Desde los inicios del cristianismo, san José ha ocupado un lugar muy especial dentro del santoral católico. San Ireneo de Lyon en su tratado Adversus haereses afirma que al igual que este cuidó amorosamente a María y se dedicó con empeño a la educación de Jesucristo, también custodia y protege su cuerpo místico, la Iglesia, de la que María es figura y modelo. Asimismo, exaltaron su figura, a partir de los breves pasajes evangélicos referidos a él, otros Padres de la Iglesia como san Juan Crisóstomo, san Jerónimo y san Agustín.
A partir del siglo XIII, los franciscanos tomaron al santo como modelo de fidelidad, humildad, pobreza y obediencia y en el xvi, santa Teresa de Ávila, en el Libro de la vida, recomienda encarecidamente la devoción a él, con un personalísimo testimonio de sus bondades. No es extraño, pues, que el Papa Pío IX lo declarara patrono de la Iglesia Universal y que unos años después, en 1889, su sucesor León XIII le dedicara su encíclica Quamquam pluries. Allí, a propósito de la época en que escribe, marcada por los conflictos sociales, los ataques a la Iglesia y el ascenso de un laicismo que dejaba al margen la expresión de lo religioso, recomienda encomendarse al Carpintero de Nazaret:
“Él se impone entre todos por su augusta dignidad, dado que por disposición divina fue custodio y, en la creencia de los hombres, padre del Hijo de Dios. De donde se seguía que el Verbo de Dios se sometiera a José, le obedeciera y le diera aquel honor y aquella reverencia que los hijos deben a sus propios padres. De esta doble dignidad, se siguió la obligación que la naturaleza pone en la cabeza de las familias, de modo que José, en su momento, fue el custodio legítimo y natural, cabeza y defensor de la Sagrada Familia. Y durante el curso entero de su vida él cumplió plenamente con esos cargos y esas responsabilidades. Él se dedicó con gran amor y diaria solicitud a proteger a su esposa y al Divino Niño; regularmente, por medio de su trabajo consiguió lo que era necesario para la alimentación y el vestido de ambos; cuidó al Niño de la muerte cuando era amenazado por los celos de un monarca, y le encontró un refugio; en las miserias del viaje y en la amargura del exilio fue siempre la compañía, la ayuda y el apoyo de la Virgen y de Jesús. Ahora bien, el divino hogar que José dirigía con la autoridad de un padre, contenía dentro de sí a la apenas naciente Iglesia”.
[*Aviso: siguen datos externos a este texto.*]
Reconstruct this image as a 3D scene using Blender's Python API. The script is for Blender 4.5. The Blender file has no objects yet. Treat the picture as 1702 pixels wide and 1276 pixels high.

A título seguido, propone a la humanidad que los padres de familia, la gente de origen noble, los ricos y también los trabajadores y artesanos tomen como modelo al varón ejemplar:
“Pues José, de sangre real, unido en matrimonio a la más grande y santa de las mujeres, considerado el padre del Hijo de Dios, pasó su vida trabajando, y ganó con la fatiga del artesano el necesario sostén para su familia. Es, entonces, cierto que la condición de los más humildes no tiene en sí nada de vergonzoso, y el trabajo del obrero no solo no es deshonroso, sino que, si lleva unida a sí la virtud, puede ser singularmente ennoblecido. José, contento con sus pocas posesiones, pasó las pruebas que acompañan a una fortuna tan escasa, con magnanimidad, imitando a su Hijo, quien habiendo tomado la forma de siervo, siendo el Señor de la vida, se sometió a sí mismo por su propia libre voluntad al despojo y la pérdida de todo”.